Moves to “rebuild the margin profile” of the division will take in “a streamlined bakery footprint”, which Mr Smucker said includes the closure in Indiana.
“We are taking decisive actions to improve the results of our Sweet Baked Snacks segment, which has not met our expectations,” he said. US consumers are still “selective in their spending” and “discretionary income” has been hit but the JM Smucker CEO added: “We did not perform with excellence from a distribution, merchandising and competitive standpoint.”
Reasons to be positive elsewhere
It’s important to note there are parts of JM Smucker’s portfolio that are seeing growth. Bernstein analyst Alexia Howard said the performance of the company’s portfolio “is a very mixed bag at present”. Away from the challenges in sweet snacks, the group is enjoying rising sales from Uncrustables (which Howard described as “stoically solid”) while fourth-quarter coffee sales jumped 11% (although ten points of that growth came from price increases; elasticity will be worth watching here as JM Smucker prepares another price increase).
Over at Morgan Stanley, analyst Megan Clapp said the 1% fall in JM Smucker’s fourth-quarter organic sales (versus Wall Street estimates of 1.1% growth) was “surprising” and the company’s forecast for 2025/26 adjusted EPS “disappointing”.
“However, taking a step back, JM Smucker’s underlying organic sales growth is well-above recent centre-store peers results and we think the gap should continue to widen given building scanner data momentum on both a one-year and two-year basis,” Clapp says.

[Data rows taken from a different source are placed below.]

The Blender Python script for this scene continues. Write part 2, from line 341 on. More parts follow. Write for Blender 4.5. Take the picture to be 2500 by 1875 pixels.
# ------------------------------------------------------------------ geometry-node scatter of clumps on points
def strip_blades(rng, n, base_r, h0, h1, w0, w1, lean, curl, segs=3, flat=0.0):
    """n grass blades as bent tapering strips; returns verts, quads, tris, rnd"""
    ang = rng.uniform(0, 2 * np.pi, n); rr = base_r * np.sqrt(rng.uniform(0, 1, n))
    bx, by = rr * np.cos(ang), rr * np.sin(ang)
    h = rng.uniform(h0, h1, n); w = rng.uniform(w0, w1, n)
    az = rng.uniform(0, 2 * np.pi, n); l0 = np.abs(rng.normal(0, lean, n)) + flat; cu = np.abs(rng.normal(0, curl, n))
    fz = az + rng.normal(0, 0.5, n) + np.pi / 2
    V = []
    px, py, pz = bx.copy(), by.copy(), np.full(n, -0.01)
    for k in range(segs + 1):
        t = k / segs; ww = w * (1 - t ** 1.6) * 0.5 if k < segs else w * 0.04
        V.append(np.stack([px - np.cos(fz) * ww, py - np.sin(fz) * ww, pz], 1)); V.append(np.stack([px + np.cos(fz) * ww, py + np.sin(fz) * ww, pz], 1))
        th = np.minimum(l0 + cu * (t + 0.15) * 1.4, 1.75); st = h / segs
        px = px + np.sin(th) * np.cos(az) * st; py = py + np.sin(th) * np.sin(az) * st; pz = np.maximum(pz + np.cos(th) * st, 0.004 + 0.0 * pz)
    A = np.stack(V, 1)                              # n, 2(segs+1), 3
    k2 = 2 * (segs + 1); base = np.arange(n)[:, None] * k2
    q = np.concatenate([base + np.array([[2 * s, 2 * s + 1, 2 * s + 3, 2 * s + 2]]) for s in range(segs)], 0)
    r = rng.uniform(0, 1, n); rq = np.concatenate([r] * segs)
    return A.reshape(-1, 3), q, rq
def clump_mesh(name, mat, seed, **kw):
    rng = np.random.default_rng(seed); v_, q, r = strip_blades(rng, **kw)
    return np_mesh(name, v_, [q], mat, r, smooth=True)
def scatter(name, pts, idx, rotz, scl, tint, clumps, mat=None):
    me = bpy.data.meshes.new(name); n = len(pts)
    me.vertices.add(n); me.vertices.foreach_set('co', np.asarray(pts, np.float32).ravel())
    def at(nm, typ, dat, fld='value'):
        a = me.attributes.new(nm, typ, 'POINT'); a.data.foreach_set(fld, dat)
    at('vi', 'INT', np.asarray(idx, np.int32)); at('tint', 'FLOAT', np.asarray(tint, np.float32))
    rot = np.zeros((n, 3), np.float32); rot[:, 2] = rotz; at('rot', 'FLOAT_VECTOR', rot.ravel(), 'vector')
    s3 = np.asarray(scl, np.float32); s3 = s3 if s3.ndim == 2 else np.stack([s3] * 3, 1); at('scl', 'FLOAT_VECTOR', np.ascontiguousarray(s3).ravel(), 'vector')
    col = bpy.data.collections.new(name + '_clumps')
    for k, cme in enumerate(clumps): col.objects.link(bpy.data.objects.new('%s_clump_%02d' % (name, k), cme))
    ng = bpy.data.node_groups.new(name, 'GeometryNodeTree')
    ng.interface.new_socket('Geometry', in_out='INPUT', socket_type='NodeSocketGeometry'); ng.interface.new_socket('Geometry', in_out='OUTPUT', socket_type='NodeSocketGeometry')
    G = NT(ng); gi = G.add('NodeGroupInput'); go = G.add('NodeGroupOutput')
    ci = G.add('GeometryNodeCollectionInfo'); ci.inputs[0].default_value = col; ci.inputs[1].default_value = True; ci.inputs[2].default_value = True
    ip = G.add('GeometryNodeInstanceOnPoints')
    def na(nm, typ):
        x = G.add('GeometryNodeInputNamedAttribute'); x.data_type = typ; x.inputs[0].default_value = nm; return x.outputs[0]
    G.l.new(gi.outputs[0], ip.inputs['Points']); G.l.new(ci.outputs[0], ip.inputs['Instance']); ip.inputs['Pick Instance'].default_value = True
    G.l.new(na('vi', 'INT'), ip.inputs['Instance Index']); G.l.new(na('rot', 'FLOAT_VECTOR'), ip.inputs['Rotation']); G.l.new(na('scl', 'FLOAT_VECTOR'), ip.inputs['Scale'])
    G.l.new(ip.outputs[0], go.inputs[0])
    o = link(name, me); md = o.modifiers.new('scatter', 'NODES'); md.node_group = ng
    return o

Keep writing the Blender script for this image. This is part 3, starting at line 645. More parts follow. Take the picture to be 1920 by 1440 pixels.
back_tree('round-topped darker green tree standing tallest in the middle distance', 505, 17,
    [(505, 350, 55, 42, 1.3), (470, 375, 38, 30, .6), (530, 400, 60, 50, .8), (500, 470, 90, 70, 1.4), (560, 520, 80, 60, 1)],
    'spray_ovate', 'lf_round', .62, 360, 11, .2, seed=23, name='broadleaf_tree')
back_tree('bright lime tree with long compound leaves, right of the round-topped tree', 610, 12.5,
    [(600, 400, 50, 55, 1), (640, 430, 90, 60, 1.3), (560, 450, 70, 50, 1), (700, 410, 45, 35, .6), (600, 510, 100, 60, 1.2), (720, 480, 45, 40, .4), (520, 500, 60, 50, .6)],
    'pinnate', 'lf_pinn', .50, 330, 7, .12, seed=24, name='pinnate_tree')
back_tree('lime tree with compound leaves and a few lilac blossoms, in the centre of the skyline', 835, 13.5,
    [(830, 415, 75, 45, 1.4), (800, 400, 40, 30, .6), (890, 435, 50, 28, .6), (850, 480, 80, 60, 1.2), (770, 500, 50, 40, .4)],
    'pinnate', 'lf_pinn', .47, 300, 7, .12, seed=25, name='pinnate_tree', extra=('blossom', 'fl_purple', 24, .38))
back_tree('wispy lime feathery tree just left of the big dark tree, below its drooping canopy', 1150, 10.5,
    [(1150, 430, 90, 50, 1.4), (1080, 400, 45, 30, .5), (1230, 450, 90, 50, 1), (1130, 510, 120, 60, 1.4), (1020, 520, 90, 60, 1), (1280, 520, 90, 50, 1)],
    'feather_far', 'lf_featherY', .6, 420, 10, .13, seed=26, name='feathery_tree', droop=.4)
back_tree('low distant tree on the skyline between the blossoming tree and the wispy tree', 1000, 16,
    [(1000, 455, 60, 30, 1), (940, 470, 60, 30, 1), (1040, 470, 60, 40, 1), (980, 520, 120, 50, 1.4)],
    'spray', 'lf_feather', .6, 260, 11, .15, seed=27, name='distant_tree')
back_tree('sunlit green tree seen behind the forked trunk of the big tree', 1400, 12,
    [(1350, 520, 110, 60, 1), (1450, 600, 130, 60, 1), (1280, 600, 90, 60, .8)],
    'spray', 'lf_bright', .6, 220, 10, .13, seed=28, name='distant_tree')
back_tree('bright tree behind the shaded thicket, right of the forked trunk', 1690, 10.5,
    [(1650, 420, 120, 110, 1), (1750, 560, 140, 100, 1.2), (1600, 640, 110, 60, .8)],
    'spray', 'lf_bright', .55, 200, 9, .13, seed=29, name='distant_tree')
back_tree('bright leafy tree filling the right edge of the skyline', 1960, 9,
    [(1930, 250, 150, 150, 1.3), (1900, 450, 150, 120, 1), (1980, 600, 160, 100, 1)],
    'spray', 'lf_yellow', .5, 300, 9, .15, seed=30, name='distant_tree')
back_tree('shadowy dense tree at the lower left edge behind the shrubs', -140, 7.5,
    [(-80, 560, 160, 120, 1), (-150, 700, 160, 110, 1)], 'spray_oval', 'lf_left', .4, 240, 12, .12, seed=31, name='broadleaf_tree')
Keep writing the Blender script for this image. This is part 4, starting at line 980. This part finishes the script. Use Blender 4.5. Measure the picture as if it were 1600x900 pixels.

“Moreover, the majority of the anticipated year-on-year EPS decline is driven by coffee inflation where JM Smucker’s embedded elasticity and margin assumptions appear conservative to us. Our enthusiasm is somewhat tempered by limited visibility to a Hostess recovery, though we find some comfort that the guide also includes incremental marketing investments in Cafe Bustelo and Uncrustables.”

Clouds on the horizon
Nevertheless, after such an outlay to expand in sweet snacks via M&A, the pressure on sales and the company’s move to dampen down expectations about the division’s prospects, that side of JM Smucker’s portfolio will remain firmly in the spotlight.
“Our concerns about the struggling Hostess acquisition continue to multiply after a 70% profit decline in the quarter and another impairment charge of almost $1bn,” Moskow said in a note to clients this week.
“Our sense is that the operational complexities of this display-driven fresh bakery business will continue to perplex Smucker’s management team in fiscal year 2026 and that the guidance for sales to stabilize in the second half will prove overly optimistic. Expectations for growth to return to 3% by fiscal year 2028 also appear aggressive given structural headwinds from GLP-1s.”
And therein lies the rub. Just what is the outlook for a sweet-snacks business containing brands like Twinkies and Cup Cakes?
“Clearly the impairment charge and reduction in expected long-term top-line growth from 4-7% previously to 3% for the Hostess business reflects the challenges this business faces, but we wonder whether the management team has gone far enough here given headwinds from GLP-1 weight-loss drug uptake as well as RFK Jr.’s efforts to Make America Healthy Again by seemingly starting a crusade against ultra-processed foods,” Howard says.